As for Eastern European Jewish music, he maintained that many musical traditions are constructions of the present, that a great deal of Jewish music which we may regard as traditional, entered the repertoire recently, such as the music from the 1964 musical, Fiddler on the Roof.

His audio examples began with a 1917 recording of Sholom Aleichem speaking in Yiddish. Sholom Aleichem’s stories about Tevye, der Milkhigder were the basis of Fiddler on the Roof.  The next example was the great Jewish-American opera star and cantor, Jan Peerce, singing “If I Were A Rich Man,” in Yiddish. Seroussi pointed out that Fiddler, originally in English, was translated into Hebrew from which it was then translated back into Yiddish, the language in which Sholom Aleichem wrote his stories.

The lyrics in both Hebrew and Yiddish reverted to Sholom Aleichem’s original, “If I were a Rothchild.”

Another example of a song that has entered the tradition in synagogues throughout the world is “Oseh Shalom,” a song written in Israel in 1970.

Seroussi used maps to illustrate the migration of Jews into Eastern Europe in the 15th Century, after they were expelled from France and Germany. The music of the Pale of Settlements was a conglomerate of liturgical, folk songs and instrumental melodies. Some songs were local only to that region, while others spread and became more universal. The original klezmer instrumentation included violins, a tsimbel (hammered dulcimer), a cello or bass, and an occasional flute. In Moldavia, the clarinet and percussion were introduced. When Jews started to serve in the military, brass instruments from the military band came into the klezmer ensembles, and in Ruthenia, the accordion replaced the tsimbel. In the United States, some of the leading proponents of klezmer music were clarinetists, such as Dave Tarras, who incorporated jazz into their klezmer music and brought in saxophones. Klezmer musicians who traveled to Palestine to be part of the Jewish Yishuv, absorbed Arabic culture into their music, often sounding like a Turkish orchestra.  In Eastern Europe, Gypsy musicians were sometimes part of the klezmer ensembles. The klezmer groups performed not only for Jewish celebrations, but for the celebrations of the non-Jews in the area.

Many interesting photos and paintings, as well as audio recordings, illustrated Seroussi’s talk. Wedding photographs and video clips showed how essential the musicians were in leading the procession and playing throughout with special dances for the various participants.

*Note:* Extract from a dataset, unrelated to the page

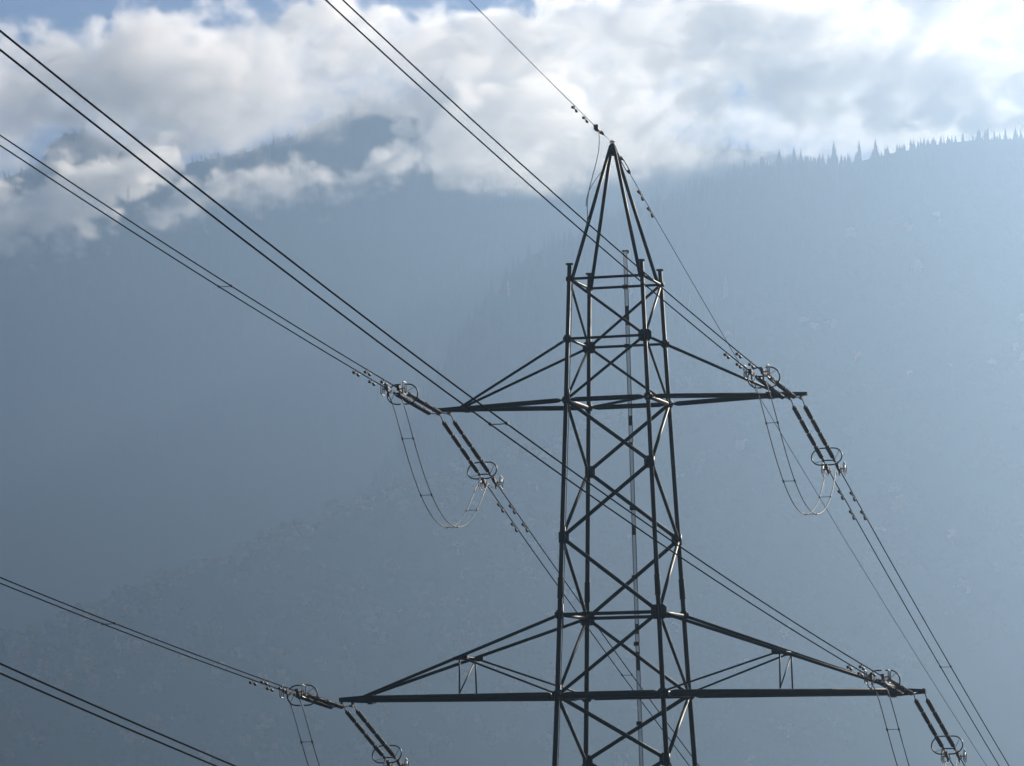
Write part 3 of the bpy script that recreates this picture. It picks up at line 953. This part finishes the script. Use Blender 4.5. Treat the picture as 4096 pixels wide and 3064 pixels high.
def cloud(name, low, up_, y0, thick, soft_lo, soft_up, vox, seed, label, amp=1.0, scale=1.0, cut=0.0, full=1.0, kind='stuff', thin=False):
    low = [(a * K, b * K) for a, b in low]; up_ = [(a * K, b * K) for a, b in up_]
    y0 *= K; thick *= K; soft_lo *= K; soft_up *= K; scale /= K; vox = [q * K for q in vox]
    g_ = G(name + '_field')
    pos = g_.n('GeometryNodeInputPosition')
    sp = g_.n('ShaderNodeSeparateXYZ'); g_.l(pos.outputs[0], sp.inputs[0])
    x, y, z = sp.outputs
    zs = [b for a, b in low] + [b for a, b in up_]
    lo, hi = min(zs) - 60, max(zs) + 60
    zl = g_.curve(x, low, lo, hi); zu = g_.curve(x, up_, lo, hi)
    def noise(sc, det, rough, off, stretch=(1, 1, 1), dist=0.0):
        mp = g_.n('ShaderNodeVectorMath', operation='MULTIPLY_ADD')
        g_.l(pos.outputs[0], mp.inputs[0])
        mp.inputs[1].default_value = tuple(q * sc for q in stretch)
        mp.inputs[2].default_value = (off, off * 1.7, -off * .6)
        nz = g_.n('ShaderNodeTexNoise')
        nz.inputs['Scale'].default_value = 1.0
        nz.inputs['Detail'].default_value = det
        nz.inputs['Roughness'].default_value = rough
        nz.inputs['Distortion'].default_value = dist
        g_.l(mp.outputs[0], nz.inputs['Vector'])
        return g_.m('SUBTRACT', nz.outputs['Fac'], .5)
    big = noise(.0042 * scale, 3, .5, seed, (1, .6, 1.5))
    fine = noise(.024 * scale, 9, .70, seed + 9, (.75, .2, 1.35), .3)
    vm = g_.n('ShaderNodeVectorMath', operation='MULTIPLY'); g_.l(pos.outputs[0], vm.inputs[0]); vm.inputs[1].default_value = (.014 * scale, .006 * scale, .016 * scale)
    wv = g_.n('ShaderNodeVectorMath', operation='ADD'); g_.l(vm.outputs[0], wv.inputs[0])
    wn = g_.n('ShaderNodeTexNoise'); g_.l(pos.outputs[0], wn.inputs['Vector']); wn.inputs['Scale'].default_value = .02 * scale; wn.inputs['Detail'].default_value = 3
    ws = g_.n('ShaderNodeVectorMath', operation='SCALE'); g_.l(wn.outputs['Color'], ws.inputs[0]); ws.inputs['Scale'].default_value = .9
    g_.l(ws.outputs[0], wv.inputs[1])
    vr = g_.n('ShaderNodeTexVoronoi', feature='SMOOTH_F1'); g_.l(wv.outputs[0], vr.inputs['Vector']); vr.inputs['Scale'].default_value = 1.0; vr.inputs['Smoothness'].default_value = .35
    puff = g_.m('SUBTRACT', .45, vr.outputs['Distance'])
    # distances inside the cloud, in units of its soft edge
    a = g_.m('DIVIDE', g_.m('SUBTRACT', z, zl), soft_lo)
    b = g_.m('DIVIDE', g_.m('SUBTRACT', zu, z), soft_up)
    yy = g_.m('SUBTRACT', 1.0, g_.m('DIVIDE', g_.m('ABSOLUTE', g_.m('SUBTRACT', y, y0)), thick))
    yy = g_.m('MULTIPLY', yy, 2.2)
    x0, x1 = low[0][0], low[-1][0]
    s_ = g_.m('MINIMUM', g_.m('MINIMUM', a, b), yy)
    v = g_.m('ADD', s_, g_.m('ADD', g_.m('ADD', g_.m('MULTIPLY', big, 3.2 * amp), g_.m('MULTIPLY', puff, 2.2 * amp)), g_.m('MULTIPLY', fine, 4.6 * amp)))
    v = g_.m('MULTIPLY', g_.m('SUBTRACT', v, .1 + cut), 1.3)
    cl_ = g_.n('ShaderNodeClamp'); g_.l(v, cl_.inputs[0])
    lump = g_.n('ShaderNodeClamp'); lump.inputs['Min'].default_value = .08; lump.inputs['Max'].default_value = 2.6
    g_.l(g_.m('ADD', g_.m('ADD', .8, g_.m('MULTIPLY', fine, 4.2)), g_.m('MULTIPLY', big, 4.0)), lump.inputs[0])
    dens = g_.m('MULTIPLY', g_.m('MULTIPLY', g_.m('POWER', cl_.outputs[0], 1.3), full), lump.outputs[0])
    if thin:      # the bank is thinner towards the left
        tr_ = g_.n('ShaderNodeMapRange')
        tr_.inputs[1].default_value = -900 * K; tr_.inputs[2].default_value = 950 * K
        tr_.inputs[3].default_value = .5; tr_.inputs[4].default_value = 1.45
        g_.l(x, tr_.inputs[0])
        dens = g_.m('MULTIPLY', dens, tr_.outputs[0])
    vc = g_.n('GeometryNodeVolumeCube')
    g_.l(dens, vc.inputs['Density'])
    lo_b = (x0, y0 - thick, min(b for a, b in low) - soft_lo * .8)
    hi_b = (x1, y0 + thick, max(b for a, b in up_) + soft_up * .8)
    vc.inputs['Min'].default_value = lo_b; vc.inputs['Max'].default_value = hi_b
    for k, ax in enumerate('XYZ'):
        vc.inputs['Resolution ' + ax].default_value = max(8, int((hi_b[k] - lo_b[k]) / vox[k]))
    sm = g_.n('GeometryNodeSetMaterial'); sm.inputs['Material'].default_value = M_CLOUD
    g_.l(vc.outputs[0], sm.inputs[0]); g_.l(sm.outputs[0], g_.out.inputs[0])
    vd = bpy.data.volumes.new(name)
    o = bpy.data.objects.new(name, vd)
    vd.materials.append(M_CLOUD)
    COL.objects.link(o)
    md = o.modifiers.new('field', 'NODES'); md.node_group = g_.t
    tag(o, label, None, None, kind)
    return o

LOW = [(-1500, 1080), (-1002, 1078), (-873, 1086), (-809, 1092), (-766, 1128), (-701, 1128), (-667, 1090), (-607, 1082), (-547, 1100), (-486, 1116), (-400, 1134), (-313, 1154), (-235, 1174), (-201, 1168), (-167, 1140), (-142, 1094), (-117, 1044), (-57, 1034), (29, 1034), (115, 1042), (244, 1058), (373, 1070), (459, 1078), (588, 1084), (717, 1090), (887, 1090), (1017, 1090), (1500, 1090)]
UPP = [(-1500, 1286), (-999, 1298), (-870, 1304), (-741, 1315), (-612, 1335), (-482, 1350), (-353, 1361), (-95, 1342), (-9, 1332), (164, 1355), (422, 1376), (637, 1374), (766, 1391), (893, 1389), (1024, 1391), (1500, 1381)]
cloud('cloud_bank', LOW, UPP, 6520, 100, 54, 40, (2.6, 9, 2.6), 3.1, 'long bright cloud bank lying along the mountain tops', thin=True)
cloud('cloud_veil', [(a, b + 14) for a, b in LOW], [(a, b - 10) for a, b in UPP], 6790, 80, 60, 40, (9, 12, 6), 41.3, 'thin pale veil of cloud behind the bright bank', .45, .6, -.25, .5)
W1L = [(-1150, 880), (-977, 884), (-851, 886), (-789, 884), (-726, 909), (-671, 941), (-633, 979), (-591, 1003), (-549, 1019)]
W1U = [(-1150, 960), (-976, 972), (-851, 987), (-797, 978), (-759, 1023), (-712, 1048), (-662, 1055), (-599, 1063), (-549, 1062)]
NEAR = 5050 / 6350     # the low wisps drift well in front of the bank, in the sun
W1L, W1U = [[(a * NEAR, b * NEAR) for a, b in T] for T in (W1L, W1U)]
cloud('cloud_wisp', W1L, W1U, 5050, 70, 30, 22, (3.5, 7, 3.5), 11.3, 'ragged pale cloud wisps drifting below the bank at far left', .95, 1.8, -.2, 1.5)
W2L = [(-620, 940), (-600, 944), (-533, 952), (-475, 959), (-399, 962), (-328, 960), (-265, 972), (-198, 1004), (-147, 1037)]
W2U = [(-620, 945), (-600, 953), (-533, 994), (-474, 1022), (-398, 1044), (-327, 1036), (-265, 1022), (-197, 1055), (-147, 1058)]
W2L, W2U = [[(a * NEAR, b * NEAR) for a, b in T] for T in (W2L, W2U)]
cloud('cloud_wisp', W2L, W2U, 5050, 70, 34, 14, (3.5, 7, 3.5), 23.7, 'small rounded cloud below the dark summit, left of the pylon', .65, 1.9, -.25, 1.6)

W3L = [(-175, 1033), (-146, 1029), (-93, 1024), (-21, 1027), (62, 1045), (125, 1075), (175, 1110), (230, 1130)]
W3U = [(-175, 980), (-141, 1055), (-100, 1134), (-62, 1158), (-21, 1152), (41, 1172), (96, 1172), (150, 1110), (230, 1050)]
W3L, W3U = [[(a * NEAR, b * NEAR) for a, b in T] for T in (W3L, W3U)]
cloud('cloud_puff', W3L, W3U, 5060, 75, 24, 16, (2.6, 7, 2.6), 52.9, 'brightest rounded cloud billow just left of the pylon peak', .8, 1.7, -.05, .65)

# ------------------------------------------------------------------ haze
mb = MB().box((-480, 2547, 377), ((1, 0, 0), (0, 1, 0), (0, 0, 1)), (1240, 3367, 517))
hm = bpy.data.materials.new('valley_haze')
hm.use_nodes = True
t = hm.node_tree
t.nodes.clear()
out = t.nodes.new('ShaderNodeOutputMaterial')
pv = t.nodes.new('ShaderNodeVolumePrincipled')
pv.inputs['Color'].default_value = (.182, .258, .352, 1)
pv.inputs['Density'].default_value = .00047 / K
pv.inputs['Anisotropy'].default_value = .86
t.links.new(pv.outputs[0], out.inputs['Volume'])
haze = mb.build('haze', hm)
tag(haze, 'pale blue haze filling the valley', kind='stuff')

Although it was obvious from his lecture that Eastern European Jewish Music is hard to define, and it is a result of multiple outside influences, it still carries meaningful emotional components of our identity and teaches us about the history and geography of where the Jews have lived and continue to live.

Serrousi’s lecture on the Judeo-Spanish Mystique was a fascinating   travelogue in time to trace the background of one Ladino song, “Las Horas de la Vida.” Joaquin Diaz, one of Franco Spain’s most revered singers, made it popular in the late 1960s.  This non-Jewish singer learned it from the Folkways recording of Gloria Levy, who learned it from her mother, Izmir-born Emily Levy, who learned it from Haim Effendi (1872-1960), and he learned it from someone who learned it from Spanish singers touring Turkey. The Turkish Jews at that time thought that if they were singing in Spanish, which sounded like Ladino, they must be Jewish.

Seroussi has over 150 versions of this song, including an African-Canadian singer and an Irish group in Northern California.

When I asked about my favorite Ladino song, “Los Bibilicos,” also known as “La Rosa Enfloresa,” and incorporated in the Jewish liturgy by rabbis in Israel, the venerable professor said that the melody came from a Greek Orthodox hymn.

Seroussi is a remarkable researcher, musicologist and teacher. Born in Montevideo, Uruguay, he immigrated to Israel in 1971. He held posts at Tel Aviv University, at the Levinsky Teachers’ College in Tel Aviv, at Bar-Ilan University, and, since 2000, is the Emanuel Alexandre Professor of Musicology and Director of the Jewish Music Research Centre of the Hebrew University of Jerusalem.  We were indeed fortunate to have this wonderful scholar share his research and his passion with us.

Perhaps next year, we can invite him back to give the third and fourth lectures that the Jewish Community of Irvine was privileged to hear in 2013.